How do we honor our authorities? We live as ambassadors for the Kingdom. We are charged to share a message from Jesus Christ, the One who sent us out. We are to say what he told us to say. We say it lovingly. We say it gently. However, we say it boldly. Some people are not going to like it.

 

“When Jesus went to Zacchaeus the tax collector’s house, he no doubt incurred the wrath of those who would argue that the morality of their embezzling and defrauding for the Roman government was none of his business. But he also caused the grumbling of those who said, ‘He has gone in to be the guest of a man who is a sinner’ (Luke 19:7). They wondered what sort of ‘signal’ Jesus was sending. Jesus seems placidly unperturbed by such things.

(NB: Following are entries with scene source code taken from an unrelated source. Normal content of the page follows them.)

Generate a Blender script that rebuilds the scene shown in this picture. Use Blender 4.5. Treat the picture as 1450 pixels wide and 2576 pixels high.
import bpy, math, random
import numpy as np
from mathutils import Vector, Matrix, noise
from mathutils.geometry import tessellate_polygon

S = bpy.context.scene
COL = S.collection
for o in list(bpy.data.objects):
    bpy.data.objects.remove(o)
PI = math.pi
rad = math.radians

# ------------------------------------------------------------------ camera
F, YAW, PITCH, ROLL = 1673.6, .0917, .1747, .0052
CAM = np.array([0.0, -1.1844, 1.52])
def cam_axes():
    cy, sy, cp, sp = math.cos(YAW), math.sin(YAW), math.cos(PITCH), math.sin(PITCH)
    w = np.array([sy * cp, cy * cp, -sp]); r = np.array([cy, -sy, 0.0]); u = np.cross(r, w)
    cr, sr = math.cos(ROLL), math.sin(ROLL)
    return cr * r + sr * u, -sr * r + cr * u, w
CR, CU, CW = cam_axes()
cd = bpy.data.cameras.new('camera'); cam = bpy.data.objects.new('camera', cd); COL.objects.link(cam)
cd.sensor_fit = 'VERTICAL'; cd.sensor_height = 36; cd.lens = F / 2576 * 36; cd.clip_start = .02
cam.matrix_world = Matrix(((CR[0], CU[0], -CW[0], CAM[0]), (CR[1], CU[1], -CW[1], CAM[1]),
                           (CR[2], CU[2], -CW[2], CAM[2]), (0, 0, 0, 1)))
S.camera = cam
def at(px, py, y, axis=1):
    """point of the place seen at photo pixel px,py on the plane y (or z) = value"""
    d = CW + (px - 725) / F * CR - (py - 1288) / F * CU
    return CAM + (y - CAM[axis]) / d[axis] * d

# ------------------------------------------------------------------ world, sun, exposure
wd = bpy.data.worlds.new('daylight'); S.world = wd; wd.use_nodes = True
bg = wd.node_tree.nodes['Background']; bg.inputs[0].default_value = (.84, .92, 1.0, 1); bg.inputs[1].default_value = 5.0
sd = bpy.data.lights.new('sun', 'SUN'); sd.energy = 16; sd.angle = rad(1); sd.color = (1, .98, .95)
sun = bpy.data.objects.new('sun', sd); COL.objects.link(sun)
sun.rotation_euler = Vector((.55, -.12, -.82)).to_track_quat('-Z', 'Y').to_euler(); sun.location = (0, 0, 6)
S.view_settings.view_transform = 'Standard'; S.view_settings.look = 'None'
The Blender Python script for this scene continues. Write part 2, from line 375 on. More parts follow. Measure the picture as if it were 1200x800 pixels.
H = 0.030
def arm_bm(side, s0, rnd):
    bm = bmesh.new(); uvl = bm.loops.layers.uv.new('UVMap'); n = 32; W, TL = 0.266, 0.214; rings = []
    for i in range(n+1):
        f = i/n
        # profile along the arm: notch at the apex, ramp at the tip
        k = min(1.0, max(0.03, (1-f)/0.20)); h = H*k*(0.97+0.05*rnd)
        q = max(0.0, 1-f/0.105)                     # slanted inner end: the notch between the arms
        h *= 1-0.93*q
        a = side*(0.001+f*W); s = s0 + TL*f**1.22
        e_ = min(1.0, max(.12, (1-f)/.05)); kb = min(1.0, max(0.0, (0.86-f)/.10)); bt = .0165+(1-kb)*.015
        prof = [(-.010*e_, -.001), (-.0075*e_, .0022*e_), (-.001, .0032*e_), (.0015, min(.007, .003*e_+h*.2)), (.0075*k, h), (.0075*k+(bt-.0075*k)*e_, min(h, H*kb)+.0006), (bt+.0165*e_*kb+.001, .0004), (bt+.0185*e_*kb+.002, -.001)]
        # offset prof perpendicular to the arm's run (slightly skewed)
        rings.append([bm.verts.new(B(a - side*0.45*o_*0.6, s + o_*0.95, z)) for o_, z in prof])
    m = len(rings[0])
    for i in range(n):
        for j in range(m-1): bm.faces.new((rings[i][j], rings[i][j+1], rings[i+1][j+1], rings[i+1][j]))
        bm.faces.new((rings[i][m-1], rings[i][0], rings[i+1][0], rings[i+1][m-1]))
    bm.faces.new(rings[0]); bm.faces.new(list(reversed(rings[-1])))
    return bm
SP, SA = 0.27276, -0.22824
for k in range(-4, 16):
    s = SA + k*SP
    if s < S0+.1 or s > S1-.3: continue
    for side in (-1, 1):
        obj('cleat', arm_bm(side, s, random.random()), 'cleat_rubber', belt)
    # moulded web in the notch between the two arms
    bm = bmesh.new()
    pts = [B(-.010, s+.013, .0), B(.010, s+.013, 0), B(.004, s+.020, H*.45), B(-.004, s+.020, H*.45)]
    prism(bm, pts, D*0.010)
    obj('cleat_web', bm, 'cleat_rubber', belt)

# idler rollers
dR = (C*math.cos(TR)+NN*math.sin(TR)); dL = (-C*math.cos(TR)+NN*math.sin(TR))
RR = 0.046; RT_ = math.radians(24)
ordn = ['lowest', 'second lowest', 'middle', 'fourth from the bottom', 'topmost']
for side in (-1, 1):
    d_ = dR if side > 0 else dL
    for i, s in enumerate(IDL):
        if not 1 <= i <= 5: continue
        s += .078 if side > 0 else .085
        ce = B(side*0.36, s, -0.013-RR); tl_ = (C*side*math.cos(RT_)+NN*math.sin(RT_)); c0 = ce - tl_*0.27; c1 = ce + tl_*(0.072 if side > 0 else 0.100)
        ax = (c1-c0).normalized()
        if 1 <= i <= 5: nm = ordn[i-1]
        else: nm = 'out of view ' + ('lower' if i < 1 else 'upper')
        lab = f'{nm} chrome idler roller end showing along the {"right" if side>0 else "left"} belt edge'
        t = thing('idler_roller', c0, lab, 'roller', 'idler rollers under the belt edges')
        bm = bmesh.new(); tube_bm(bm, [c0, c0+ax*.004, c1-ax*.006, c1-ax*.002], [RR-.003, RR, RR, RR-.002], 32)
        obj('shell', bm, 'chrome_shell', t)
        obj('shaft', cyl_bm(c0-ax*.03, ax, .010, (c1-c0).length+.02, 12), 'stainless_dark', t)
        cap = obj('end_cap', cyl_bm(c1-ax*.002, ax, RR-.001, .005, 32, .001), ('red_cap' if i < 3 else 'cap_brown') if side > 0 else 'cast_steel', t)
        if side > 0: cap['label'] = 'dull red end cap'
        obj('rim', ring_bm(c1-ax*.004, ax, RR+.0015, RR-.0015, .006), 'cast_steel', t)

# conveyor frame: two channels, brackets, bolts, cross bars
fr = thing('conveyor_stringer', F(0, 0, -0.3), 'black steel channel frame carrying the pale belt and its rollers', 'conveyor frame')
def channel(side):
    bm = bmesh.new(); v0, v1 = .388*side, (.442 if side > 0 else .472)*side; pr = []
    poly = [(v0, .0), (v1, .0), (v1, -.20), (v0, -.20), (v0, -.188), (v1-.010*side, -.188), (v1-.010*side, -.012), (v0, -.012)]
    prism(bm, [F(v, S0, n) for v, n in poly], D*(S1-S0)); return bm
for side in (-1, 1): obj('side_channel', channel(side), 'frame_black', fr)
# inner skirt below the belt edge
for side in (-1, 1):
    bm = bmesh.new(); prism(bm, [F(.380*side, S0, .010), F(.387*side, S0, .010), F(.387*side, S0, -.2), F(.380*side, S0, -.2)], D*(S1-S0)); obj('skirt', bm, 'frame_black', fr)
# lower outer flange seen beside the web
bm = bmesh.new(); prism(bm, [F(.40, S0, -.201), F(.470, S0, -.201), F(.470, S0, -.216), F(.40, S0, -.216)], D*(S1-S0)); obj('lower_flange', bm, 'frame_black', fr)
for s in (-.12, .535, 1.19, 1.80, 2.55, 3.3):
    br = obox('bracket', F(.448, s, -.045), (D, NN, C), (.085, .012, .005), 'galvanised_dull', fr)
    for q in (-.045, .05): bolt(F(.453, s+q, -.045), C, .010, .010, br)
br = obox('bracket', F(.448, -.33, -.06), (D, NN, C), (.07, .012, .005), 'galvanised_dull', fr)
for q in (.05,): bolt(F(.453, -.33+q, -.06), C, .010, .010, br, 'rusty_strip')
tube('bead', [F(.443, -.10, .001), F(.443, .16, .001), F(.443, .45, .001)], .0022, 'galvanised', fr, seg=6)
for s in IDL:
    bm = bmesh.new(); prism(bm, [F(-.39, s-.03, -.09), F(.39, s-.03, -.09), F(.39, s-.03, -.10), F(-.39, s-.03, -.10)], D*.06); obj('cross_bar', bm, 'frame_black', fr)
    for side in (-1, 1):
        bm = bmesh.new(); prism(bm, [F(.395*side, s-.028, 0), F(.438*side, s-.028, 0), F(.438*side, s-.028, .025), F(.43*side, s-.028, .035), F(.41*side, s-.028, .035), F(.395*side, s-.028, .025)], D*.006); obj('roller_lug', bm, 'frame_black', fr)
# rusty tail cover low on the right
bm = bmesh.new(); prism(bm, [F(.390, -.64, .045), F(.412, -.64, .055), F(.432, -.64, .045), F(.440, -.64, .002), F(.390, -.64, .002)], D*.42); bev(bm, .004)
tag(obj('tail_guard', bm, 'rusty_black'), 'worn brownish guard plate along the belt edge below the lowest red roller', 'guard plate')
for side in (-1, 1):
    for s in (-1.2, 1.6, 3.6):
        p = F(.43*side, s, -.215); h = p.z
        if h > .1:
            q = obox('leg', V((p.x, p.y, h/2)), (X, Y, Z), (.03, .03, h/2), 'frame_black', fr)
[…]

If you’re not drawing fire from both Pharisees and Sadducees, you are probably saying something other than what Jesus said. And if your message is not drawing both tax collectors (Roman collaborators) and zealots (anti-Roman insurrectionists) to repentance, you are probably speaking with a different voice than does he. Jesus wasn’t inconsistent. He saw the Roman Empire, despite all its pretensions to preeminence both in its own mind and in the mind of its opponents, as a temporary obstacle, not the defining point of his agenda. We stand and we speak, with reconciliation in view. We see, therefore, even our most passionate critic not as an argument to be vaporized but as a neighbor to be evangelized. This doesn’t mean that we back down one iota from the truth. But we proclaim the whole gospel of truth and grace, never backing down from either.” [3]



[1]John MacArthur, The MacArthur Bible Commentary (Nashville, TN: Thomas Nelson, 2005), 3255.
[2]Adapted from Tony Evans, Tony Evans Book. . . (Chicago, IL: Moody Press, 2008), 19.
[3]Russell Moore, Onward, (Nashville, TN: Broadman and Holman Books, 2015), 197.